Given request
Omit all images. Write out the rest of the material exactly.

>> Start Dataset excerpt

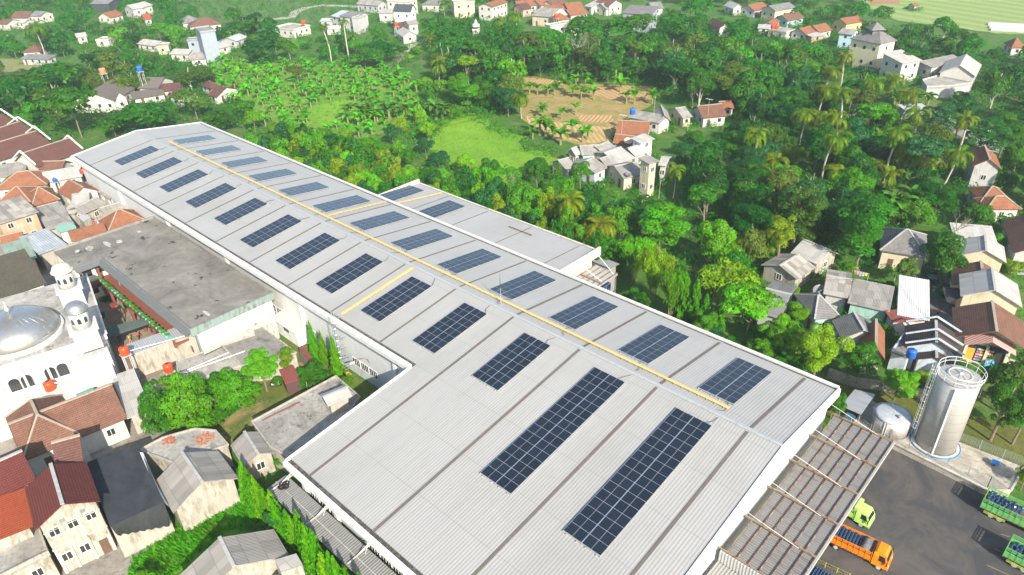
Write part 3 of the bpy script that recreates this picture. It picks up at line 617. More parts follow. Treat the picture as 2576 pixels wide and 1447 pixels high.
def slabthing(name, label, cat, pts, z, th, roof, wall=None, parapet=0, grp=None, zs=None):
    P = [wpt(p, z) for p in pts]
    if zs: 
        P = [wpt(p, zz) for p, zz in zip(pts, zs)]
    A2 = sum(P[i].x*P[(i+1) % len(P)].y-P[(i+1) % len(P)].x*P[i].y for i in range(len(P)))
    if A2 < 0: P.reverse()
    c = sum(P, Vector())/len(P); c.z = 0; T = thing(name, label, cat, c, grp)
    MB().slab(P, th).build('roof', roof, T)
    FOOT.append((c.x, c.y, max((p-c).length for p in P)*.8, None, 0, 0))
    if wall:
        m = MB(); Q = [c+(p-c)*.985 for p in P]
        for i in range(len(Q)):
            a, b = Q[i], Q[(i+1) % len(Q)]; m.face((a.x, a.y, 0), (b.x, b.y, 0), (b.x, b.y, b.z-th), (a.x, a.y, a.z-th))
        m.build('wall', wall, T)
    if parapet:
        m = MB(); n = len(P)
        for i in range(n):
            a, b = P[i], P[(i+1) % n]; d = (b-a).normalized()*.09
            m.bar(a-d+Vector((0, 0, parapet/2+.004)), b-d+Vector((0, 0, parapet/2+.004)), .18, parapet)
        m.build('parapet', wall or roof, T)
    return T, P
# ---- left village, top to bottom
for i, (p, q, lab) in enumerate([((21, 842, 74), (21, 368, 238), 'brown tiled long roof with white verge nearest the factory corner'), ((11, 525, 1450), (21, -60, 190), 'second brown tiled long roof behind the one at the factory corner'),
    ((11, 378, 1340), (11, -200, 1540), 'third brown tiled long roof, stepped behind two nearer ones'), ((11, 195, 1256), (11, -250, 1400), 'farthest stepped brown tiled long roof at the left photo edge')]):
    T, f, L, W = H(lab, 'hall', p, q, 11 if i else 9, 4.2, 2.6, 'gable', W_WH, T_BR, name='school_hall', win={'s': 4, 'w': 0, 'e': 0}, grp='stepped brown roofs')
    v = MB()
    for x in (0, L):
        for y0, z0 in ((0, 4.2), (W, 4.2)): v.bar(f((x, y0, z0+.12)), f((x, W/2, 6.8+.12)), .3, .3)
    v.build('verge_board', FASC, T)
H('terracotta hip roof house at the left edge below the brown halls', 'house', (21, -60, 470), (21, 470, 410), 8, 3.2, 2.2, 'hip', W_WH, T_OR)
H('terracotta hip roof house with pale side wall left of the patched shed', 'house', (21, 320, 632), (21, 605, 560), 8, 3.2, 2.2, 'hip', W_WH, T_OR)
H('terracotta roof house at the left edge above the patched two storey house', 'house', (21, -80, 640), (21, 320, 600), 9, 3.2, 2.3, 'hip', W_WH, T_OR)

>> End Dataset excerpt

Full answer
Write part 3 of the bpy script that recreates this picture. It picks up at line 617. More parts follow. Treat the picture as 2576 pixels wide and 1447 pixels high.
def slabthing(name, label, cat, pts, z, th, roof, wall=None, parapet=0, grp=None, zs=None):
    P = [wpt(p, z) for p in pts]
    if zs: 
        P = [wpt(p, zz) for p, zz in zip(pts, zs)]
    A2 = sum(P[i].x*P[(i+1) % len(P)].y-P[(i+1) % len(P)].x*P[i].y for i in range(len(P)))
    if A2 < 0: P.reverse()
    c = sum(P, Vector())/len(P); c.z = 0; T = thing(name, label, cat, c, grp)
    MB().slab(P, th).build('roof', roof, T)
    FOOT.append((c.x, c.y, max((p-c).length for p in P)*.8, None, 0, 0))
    if wall:
        m = MB(); Q = [c+(p-c)*.985 for p in P]
        for i in range(len(Q)):
            a, b = Q[i], Q[(i+1) % len(Q)]; m.face((a.x, a.y, 0), (b.x, b.y, 0), (b.x, b.y, b.z-th), (a.x, a.y, a.z-th))
        m.build('wall', wall, T)
    if parapet:
        m = MB(); n = len(P)
        for i in range(n):
            a, b = P[i], P[(i+1) % n]; d = (b-a).normalized()*.09
            m.bar(a-d+Vector((0, 0, parapet/2+.004)), b-d+Vector((0, 0, parapet/2+.004)), .18, parapet)
        m.build('parapet', wall or roof, T)
    return T, P
# ---- left village, top to bottom
for i, (p, q, lab) in enumerate([((21, 842, 74), (21, 368, 238), 'brown tiled long roof with white verge nearest the factory corner'), ((11, 525, 1450), (21, -60, 190), 'second brown tiled long roof behind the one at the factory corner'),
    ((11, 378, 1340), (11, -200, 1540), 'third brown tiled long roof, stepped behind two nearer ones'), ((11, 195, 1256), (11, -250, 1400), 'farthest stepped brown tiled long roof at the left photo edge')]):
    T, f, L, W = H(lab, 'hall', p, q, 11 if i else 9, 4.2, 2.6, 'gable', W_WH, T_BR, name='school_hall', win={'s': 4, 'w': 0, 'e': 0}, grp='stepped brown roofs')
    v = MB()
    for x in (0, L):
        for y0, z0 in ((0, 4.2), (W, 4.2)): v.bar(f((x, y0, z0+.12)), f((x, W/2, 6.8+.12)), .3, .3)
    v.build('verge_board', FASC, T)
H('terracotta hip roof house at the left edge below the brown halls', 'house', (21, -60, 470), (21, 470, 410), 8, 3.2, 2.2, 'hip', W_WH, T_OR)
H('terracotta hip roof house with pale side wall left of the patched shed', 'house', (21, 320, 632), (21, 605, 560), 8, 3.2, 2.2, 'hip', W_WH, T_OR)
H('terracotta roof house at the left edge above the patched two storey house', 'house', (21, -80, 640), (21, 320, 600), 9, 3.2, 2.3, 'hip', W_WH, T_OR)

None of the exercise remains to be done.